Written exercise:
Copy all of the material exactly. Pictures are not to appear in the copy.

Provided data:
+++

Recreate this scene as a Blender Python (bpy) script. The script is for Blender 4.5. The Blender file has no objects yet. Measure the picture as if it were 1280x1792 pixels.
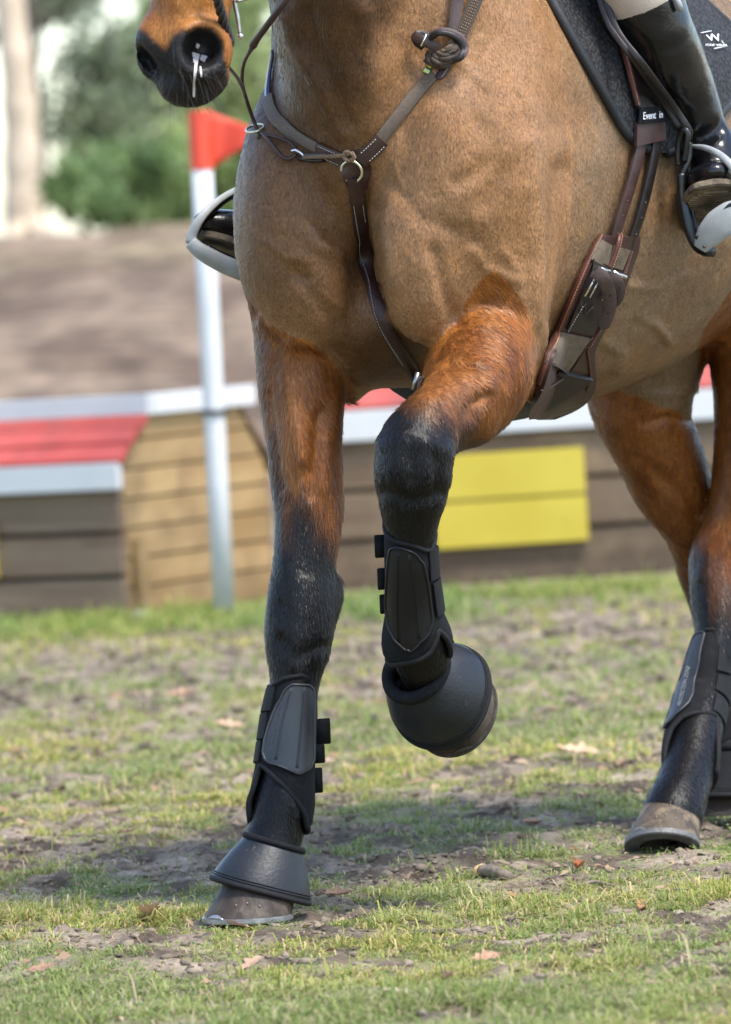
import bpy, bmesh, math, random
import numpy as np
from mathutils import Vector, Matrix
from mathutils.bvhtree import BVHTree

random.seed(7)
RNG = np.random.default_rng(11)
scene = bpy.context.scene
COL = scene.collection

# ------------------------------------------------------------------ camera
FPX = 11300.0                       # focal length in photograph pixels
CAM_H, CAM_D = 0.985, 10.0
PITCH = math.atan((896 - 475) / FPX)
ROLL = math.radians(-3.5)
cam_data = bpy.data.cameras.new("camera")
cam = bpy.data.objects.new("camera", cam_data)
COL.objects.link(cam)
CAM_R = Matrix.Rotation(math.radians(90) - PITCH, 3, 'X') @ Matrix.Rotation(ROLL, 3, 'Z')
cam.matrix_world = Matrix.Translation((0, -CAM_D, CAM_H)) @ CAM_R.to_4x4()
cam_data.sensor_fit = 'VERTICAL'
cam_data.sensor_height = 36.0
cam_data.lens = FPX / 1792 * 36.0
cam_data.clip_start = 0.5
cam_data.clip_end = 500
cam_data.dof.use_dof = True
cam_data.dof.focus_distance = 9.93
cam_data.dof.aperture_fstop = 6.8
scene.camera = cam

# ------------------------------------------------------------------ light
SUN_EL, SUN_AZ = math.radians(61), math.radians(48)   # azimuth: 0 = from the camera side, 90 = from the right
world = bpy.data.worlds.new("World")
scene.world = world
world.use_nodes = True
wn = world.node_tree
wn.nodes.clear()
w_out = wn.nodes.new('ShaderNodeOutputWorld')
w_bg = wn.nodes.new('ShaderNodeBackground')
w_sky = wn.nodes.new('ShaderNodeTexSky')
w_sky.sky_type = 'NISHITA'
w_sky.sun_disc = False
w_sky.sun_elevation = SUN_EL
sun_dir = Vector((math.sin(SUN_AZ) * math.cos(SUN_EL), -math.cos(SUN_AZ) * math.cos(SUN_EL), math.sin(SUN_EL)))
w_sky.sun_rotation = math.atan2(sun_dir.x, sun_dir.y)
w_sky.air_density = 1.0
w_sky.dust_density = 1.0
w_sky.ozone_density = 1.0
w_bg.inputs['Strength'].default_value = 0.15
wn.links.new(w_sky.outputs[0], w_bg.inputs[0])
wn.links.new(w_bg.outputs[0], w_out.inputs[0])
sun_data = bpy.data.lights.new("sun", 'SUN')
sun_data.energy = 2.0
sun_data.angle = math.radians(14.0)
sun_data.color = (1.0, 0.955, 0.88)
sun = bpy.data.objects.new("sun", sun_data)
sun.rotation_euler = sun_dir.to_track_quat('Z', 'Y').to_euler()
COL.objects.link(sun)
scene.view_settings.view_transform = 'Standard'
scene.view_settings.look = 'None'
scene.view_settings.gamma = 1.0
scene.view_settings.use_curve_mapping = False
scene.view_settings.exposure = 1.55
scene.cycles.max_bounces = 6
scene.cycles.transparent_max_bounces = 6

# ------------------------------------------------------------------ helpers
CAM_O = np.array((0.0, -CAM_D, CAM_H))
CR = np.array(CAM_R)
def ray(px, py):
    d = CR @ np.array(((px - 640) / FPX, -(py - 896) / FPX, -1.0))
    return d / np.linalg.norm(d)
def P(px, py, y=0.0):
    """point of the place that stands at depth y and shows at that spot of the photograph"""
    d = ray(px, py)
    return CAM_O + d * ((y + CAM_D) / d[1])
def G(px, py, z=0.0):
    d = ray(px, py)
    return CAM_O + d * ((z - CAM_H) / d[2])
def to_px(pts):
    q = (np.asarray(pts, float) - CAM_O) @ CR
    return np.stack([640 + FPX * q[..., 0] / -q[..., 2], 896 - FPX * q[..., 1] / -q[..., 2]], -1)
def unit(v):
    v = np.asarray(v, float)
    return v / max(np.linalg.norm(v), 1e-12)

def setup(o, label=None, category=None, group=None, kind=None):
    if label: o["label"] = label
    if category: o["category"] = category
    if group: o["group"] = group
    if kind: o["kind"] = kind
    return o
def empty(name, loc, label=None, category=None, group=None):
    o = bpy.data.objects.new(name, None)
    o.empty_display_size = 0.05
    o.location = Vector(loc)
    COL.objects.link(o)
    return setup(o, label, category, group)
def link(name, me, mat=None, parent=None, mtx=None, **kw):
    o = bpy.data.objects.new(name, me)
    if mat is not None and hasattr(me, 'materials') and len(me.materials) == 0:
        me.materials.append(mat)
    COL.objects.link(o)
    if parent is not None:
        o.parent = parent
        o.matrix_parent_inverse = world_of(parent).inverted()
    if mtx is not None: o.matrix_basis = mtx
    return setup(o, **kw)
def world_of(o):
    m = o.matrix_basis.copy()
    if o.parent is not None:
        m = world_of(o.parent) @ o.matrix_parent_inverse @ m
    return m
def mesh(name, verts, faces, smooth=True):
    me = bpy.data.meshes.new(name)
    verts = np.asarray(verts, np.float32).reshape(-1, 3)
    if isinstance(faces, np.ndarray) and faces.ndim == 2:
        n, k = faces.shape
        me.vertices.add(len(verts)); me.vertices.foreach_set('co', verts.ravel())
        me.loops.add(n * k); me.loops.foreach_set('vertex_index', faces.astype(np.int32).ravel())
        me.polygons.add(n)
        me.polygons.foreach_set('loop_start', np.arange(0, n * k, k, dtype=np.int32))
        me.update(calc_edges=True)
    else:
        me.from_pydata([tuple(map(float, v)) for v in verts], [], [tuple(map(int, f)) for f in faces])
        me.update()
    if smooth:
        me.polygons.foreach_set('use_smooth', np.ones(len(me.polygons), bool))
    return me
def fix_normals(me):
    bm = bmesh.new(); bm.from_mesh(me)
    bmesh.ops.recalc_face_normals(bm, faces=bm.faces)
    bm.to_mesh(me); bm.free()
    return me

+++

Answer to the exercise:
Recreate this scene as a Blender Python (bpy) script. The script is for Blender 4.5. The Blender file has no objects yet. Measure the picture as if it were 1280x1792 pixels.
import bpy, bmesh, math, random
import numpy as np
from mathutils import Vector, Matrix
from mathutils.bvhtree import BVHTree

random.seed(7)
RNG = np.random.default_rng(11)
scene = bpy.context.scene
COL = scene.collection

# ------------------------------------------------------------------ camera
FPX = 11300.0                       # focal length in photograph pixels
CAM_H, CAM_D = 0.985, 10.0
PITCH = math.atan((896 - 475) / FPX)
ROLL = math.radians(-3.5)
cam_data = bpy.data.cameras.new("camera")
cam = bpy.data.objects.new("camera", cam_data)
COL.objects.link(cam)
CAM_R = Matrix.Rotation(math.radians(90) - PITCH, 3, 'X') @ Matrix.Rotation(ROLL, 3, 'Z')
cam.matrix_world = Matrix.Translation((0, -CAM_D, CAM_H)) @ CAM_R.to_4x4()
cam_data.sensor_fit = 'VERTICAL'
cam_data.sensor_height = 36.0
cam_data.lens = FPX / 1792 * 36.0
cam_data.clip_start = 0.5
cam_data.clip_end = 500
cam_data.dof.use_dof = True
cam_data.dof.focus_distance = 9.93
cam_data.dof.aperture_fstop = 6.8
scene.camera = cam

# ------------------------------------------------------------------ light
SUN_EL, SUN_AZ = math.radians(61), math.radians(48)   # azimuth: 0 = from the camera side, 90 = from the right
world = bpy.data.worlds.new("World")
scene.world = world
world.use_nodes = True
wn = world.node_tree
wn.nodes.clear()
w_out = wn.nodes.new('ShaderNodeOutputWorld')
w_bg = wn.nodes.new('ShaderNodeBackground')
w_sky = wn.nodes.new('ShaderNodeTexSky')
w_sky.sky_type = 'NISHITA'
w_sky.sun_disc = False
w_sky.sun_elevation = SUN_EL
sun_dir = Vector((math.sin(SUN_AZ) * math.cos(SUN_EL), -math.cos(SUN_AZ) * math.cos(SUN_EL), math.sin(SUN_EL)))
w_sky.sun_rotation = math.atan2(sun_dir.x, sun_dir.y)
w_sky.air_density = 1.0
w_sky.dust_density = 1.0
w_sky.ozone_density = 1.0
w_bg.inputs['Strength'].default_value = 0.15
wn.links.new(w_sky.outputs[0], w_bg.inputs[0])
wn.links.new(w_bg.outputs[0], w_out.inputs[0])
sun_data = bpy.data.lights.new("sun", 'SUN')
sun_data.energy = 2.0
sun_data.angle = math.radians(14.0)
sun_data.color = (1.0, 0.955, 0.88)
sun = bpy.data.objects.new("sun", sun_data)
sun.rotation_euler = sun_dir.to_track_quat('Z', 'Y').to_euler()
COL.objects.link(sun)
scene.view_settings.view_transform = 'Standard'
scene.view_settings.look = 'None'
scene.view_settings.gamma = 1.0
scene.view_settings.use_curve_mapping = False
scene.view_settings.exposure = 1.55
scene.cycles.max_bounces = 6
scene.cycles.transparent_max_bounces = 6

# ------------------------------------------------------------------ helpers
CAM_O = np.array((0.0, -CAM_D, CAM_H))
CR = np.array(CAM_R)
def ray(px, py):
    d = CR @ np.array(((px - 640) / FPX, -(py - 896) / FPX, -1.0))
    return d / np.linalg.norm(d)
def P(px, py, y=0.0):
    """point of the place that stands at depth y and shows at that spot of the photograph"""
    d = ray(px, py)
    return CAM_O + d * ((y + CAM_D) / d[1])
def G(px, py, z=0.0):
    d = ray(px, py)
    return CAM_O + d * ((z - CAM_H) / d[2])
def to_px(pts):
    q = (np.asarray(pts, float) - CAM_O) @ CR
    return np.stack([640 + FPX * q[..., 0] / -q[..., 2], 896 - FPX * q[..., 1] / -q[..., 2]], -1)
def unit(v):
    v = np.asarray(v, float)
    return v / max(np.linalg.norm(v), 1e-12)

def setup(o, label=None, category=None, group=None, kind=None):
    if label: o["label"] = label
    if category: o["category"] = category
    if group: o["group"] = group
    if kind: o["kind"] = kind
    return o
def empty(name, loc, label=None, category=None, group=None):
    o = bpy.data.objects.new(name, None)
    o.empty_display_size = 0.05
    o.location = Vector(loc)
    COL.objects.link(o)
    return setup(o, label, category, group)
def link(name, me, mat=None, parent=None, mtx=None, **kw):
    o = bpy.data.objects.new(name, me)
    if mat is not None and hasattr(me, 'materials') and len(me.materials) == 0:
        me.materials.append(mat)
    COL.objects.link(o)
    if parent is not None:
        o.parent = parent
        o.matrix_parent_inverse = world_of(parent).inverted()
    if mtx is not None: o.matrix_basis = mtx
    return setup(o, **kw)
def world_of(o):
    m = o.matrix_basis.copy()
    if o.parent is not None:
        m = world_of(o.parent) @ o.matrix_parent_inverse @ m
    return m
def mesh(name, verts, faces, smooth=True):
    me = bpy.data.meshes.new(name)
    verts = np.asarray(verts, np.float32).reshape(-1, 3)
    if isinstance(faces, np.ndarray) and faces.ndim == 2:
        n, k = faces.shape
        me.vertices.add(len(verts)); me.vertices.foreach_set('co', verts.ravel())
        me.loops.add(n * k); me.loops.foreach_set('vertex_index', faces.astype(np.int32).ravel())
        me.polygons.add(n)
        me.polygons.foreach_set('loop_start', np.arange(0, n * k, k, dtype=np.int32))
        me.update(calc_edges=True)
    else:
        me.from_pydata([tuple(map(float, v)) for v in verts], [], [tuple(map(int, f)) for f in faces])
        me.update()
    if smooth:
        me.polygons.foreach_set('use_smooth', np.ones(len(me.polygons), bool))
    return me
def fix_normals(me):
    bm = bmesh.new(); bm.from_mesh(me)
    bmesh.ops.recalc_face_normals(bm, faces=bm.faces)
    bm.to_mesh(me); bm.free()
    return me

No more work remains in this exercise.